We might want to simulate some downtime to make sure that we get pings. Is there a better way?

We should bring back ores-web-04, repool, bring down -05 and wait for error notification.

Currently it looks like it just works when you ask ores.wmflabs.org for an URL like "http://oresweb/^~node/ores-web-03".

I don't know if it should or not, i can just confirm that it is only a 200 if you ask for "http://oresweb/%5E~node/ores-web-03%22" like the icinga check does

Change 297599 had a related patch set uploaded (by Nschaaf):
Change path to proxy node requests

https://gerrit.wikimedia.org/r/297599

Change 297599 merged by Dzahn:
Change path to proxy node requests

https://gerrit.wikimedia.org/r/297599

Yes, and the checks also look good in Icinga. If you want to we can do that test and break something to confirm it triggers the check.

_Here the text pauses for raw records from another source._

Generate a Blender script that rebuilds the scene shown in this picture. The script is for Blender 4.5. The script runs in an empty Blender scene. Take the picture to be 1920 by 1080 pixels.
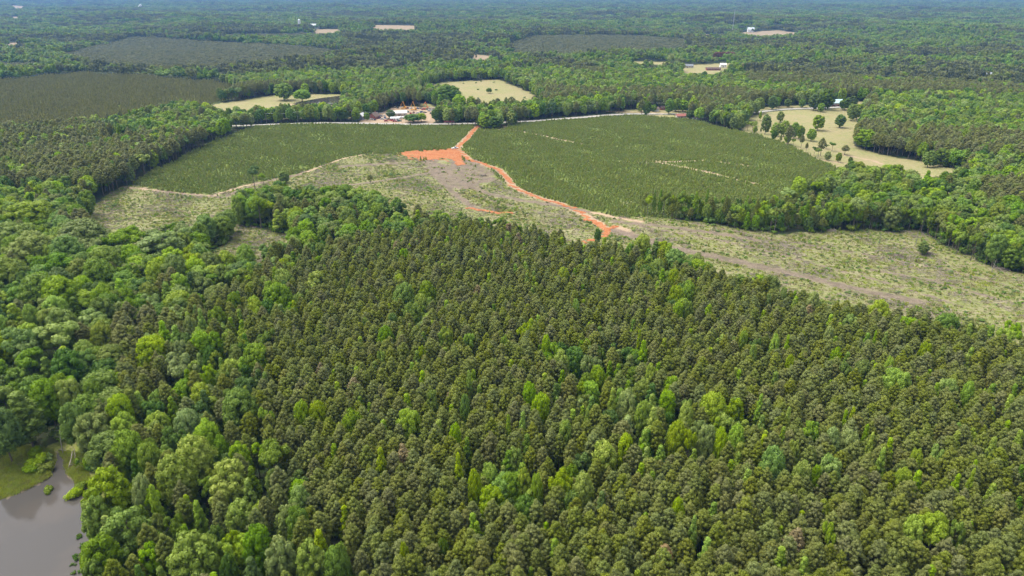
import bpy, math, random
import numpy as np
from mathutils import Vector
PI = math.pi
R_ = math.radians
# ------------------------------------------------------------------ camera, sky, sun, exposure
SC = bpy.context.scene
COL = SC.collection
FPX, PITCH, CAMH = 1297.0, R_(23.5), 120.0
cd = bpy.data.cameras.new('camera'); cam = bpy.data.objects.new('camera', cd); COL.objects.link(cam)
cd.sensor_width = 36; cd.lens = 36 * FPX / 1920; cd.clip_start = 1; cd.clip_end = 60000
cam.location = (0, 0, CAMH); cam.rotation_euler = (PI / 2 - PITCH, 0, 0)
SC.camera = cam
LIGHT = Vector((-0.42, 0.14, 0.88)).normalized()
w = bpy.data.worlds.new('World'); SC.world = w; w.use_nodes = True
nt = w.node_tree; nt.nodes.clear()
sky = nt.nodes.new('ShaderNodeTexSky'); sky.sky_type = 'NISHITA'; sky.sun_disc = False
sky.sun_elevation = math.asin(LIGHT.z); sky.sun_rotation = math.atan2(LIGHT.x, LIGHT.y)
sky.air_density = 1.0; sky.dust_density = 4.0; sky.ozone_density = 1.0
bg = nt.nodes.new('ShaderNodeBackground'); bg.inputs[1].default_value = 0.15
wo = nt.nodes.new('ShaderNodeOutputWorld')
ov = nt.nodes.new('ShaderNodeHueSaturation'); ov.inputs['Saturation'].default_value = .30   # thin overcast: the sky's blue is washed out
nt.links.new(sky.outputs[0], ov.inputs['Color']); nt.links.new(ov.outputs[0], bg.inputs[0]); nt.links.new(bg.outputs[0], wo.inputs[0])
sd = bpy.data.lights.new('sun', 'SUN'); sd.energy = 1.3; sd.angle = R_(36); sd.color = (1, 0.95, 0.80)
so = bpy.data.objects.new('sun', sd); COL.objects.link(so)
so.rotation_euler = LIGHT.to_track_quat('Z', 'Y').to_euler()
so.location = (0, 0, 300)
SC.view_settings.view_transform = 'Standard'; SC.view_settings.look = 'None'
SC.view_settings.exposure = 1.08; SC.view_settings.gamma = 1
cy = SC.cycles
cy.max_bounces = 5; cy.diffuse_bounces = 3; cy.glossy_bounces = 2; cy.transmission_bounces = 2
cy.volume_bounces = 0; cy.transparent_max_bounces = 4; cy.use_denoising = True
cy.caustics_reflective = False; cy.caustics_refractive = False
SC.render.film_transparent = False

rng = np.random.default_rng(7)
random.seed(7)

# ------------------------------------------------------------------ ground geometry: where a ray of the photo meets a level
CP, SP = math.cos(PITCH), math.sin(PITCH)
def ground(u, v, h=0.0):
    """point of the level z=h seen at photo position (u,v)"""
    a = (540 - v) / FPX; b = (u - 960) / FPX
    dz = -SP + a * CP; dy = CP + a * SP
    t = (h - CAMH) / dz
    return b * t, dy * t
def project(x, y, z):
    x = np.asarray(x, float); y = np.asarray(y, float); z = np.asarray(z, float) - CAMH
    f = y * CP - z * SP; up = y * SP + z * CP
    return 960 + FPX * x / f, 540 - FPX * up / f
def P(s):
    out = []
    for t in s.split():
        q = [float(k) for k in t.split(',')]
        out.append(ground(q[0], q[1], q[2] if len(q) > 2 else 0.0))
    return np.array(out)
def inside(poly, x, y):
    r = np.zeros(x.shape, bool)
    bx = (x > poly[:, 0].min()) & (x < poly[:, 0].max()) & (y > poly[:, 1].min()) & (y < poly[:, 1].max())
    if not bx.any(): return r
    X, Y = x[bx], y[bx]; k = np.zeros(X.shape, bool)
    n = len(poly)
    for i in range(n):
        x1, y1 = poly[i]; x2, y2 = poly[(i + 1) % n]
        if y1 == y2: continue
        c = ((y1 > Y) != (y2 > Y)) & (X < (x2 - x1) * (Y - y1) / (y2 - y1) + x1)
        k ^= c
    r[bx] = k
    return r
def segdist(line, x, y, closed=False):
    d = np.full(x.shape, 1e9)
    n = len(line)
    for i in range(n if closed else n - 1):
        x1, y1 = line[i]; x2, y2 = line[(i + 1) % n]
        dx, dy = x2 - x1, y2 - y1
        L = dx * dx + dy * dy + 1e-9
        t = np.clip(((x - x1) * dx + (y - y1) * dy) / L, 0, 1)
        d = np.minimum(d, np.hypot(x - x1 - t * dx, y - y1 - t * dy))
    return d
_w = [(random.uniform(0, 2 * PI), random.uniform(0, 6.28), random.uniform(.7, 1.4)) for _ in range(24)]
def wav(x, y, lam, k0=0, n=6):
    s = 0
    for a, ph, f in _w[k0:k0 + n]:
        s = s + np.sin((x * math.cos(a) + y * math.sin(a)) * 2 * PI * f / lam + ph)
    return s / math.sqrt(n / 2)          # about -2..2
def sstep(a, b, x):
    t = np.clip((x - a) / (b - a), 0, 1); return t * t * (3 - 2 * t)

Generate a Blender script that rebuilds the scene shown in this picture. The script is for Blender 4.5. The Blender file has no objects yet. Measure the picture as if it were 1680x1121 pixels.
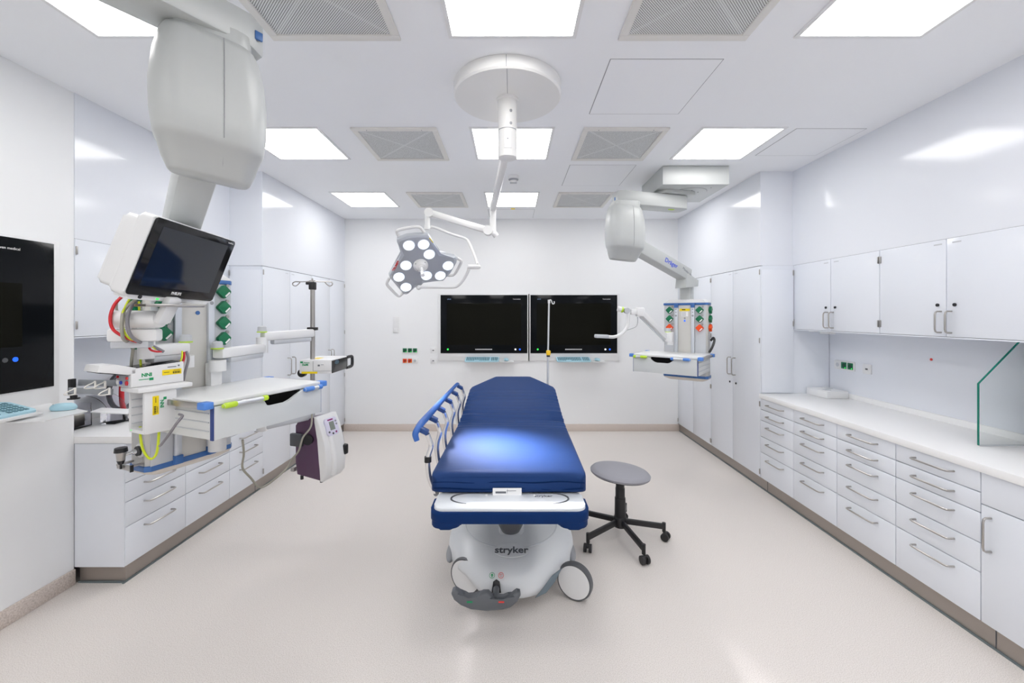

Fun story, we actually had a minor amount of downtime on ores-web-03 during a puppet run today and it reported the issues and recovery just fine. So I think we can declare victory here.

Alternatively, we have ores-web-04 depooled right now. We could repool it, shut down -03 and let the warning go off.

Confirmed, i have seen that minor outage too.

And we have history here to proof it.

https://icinga.wikimedia.org/cgi-bin/icinga/history.cgi?host=ores.wmflabs.org&service=ORES+web+node+labs+ores-web-03

So i think we can call it resolved indeed.

@schana do you agree it's resolved?

Yes, until there's a better solution (be it healthcheck-specific URLs or whatever).

Ladsgroup subscribed.

Sorry for re-opening, #revision-scoring-as-a-service tasks stays open until end of the weekly meeting and then close them altogether (after the weekly update) Sorry for the confusion.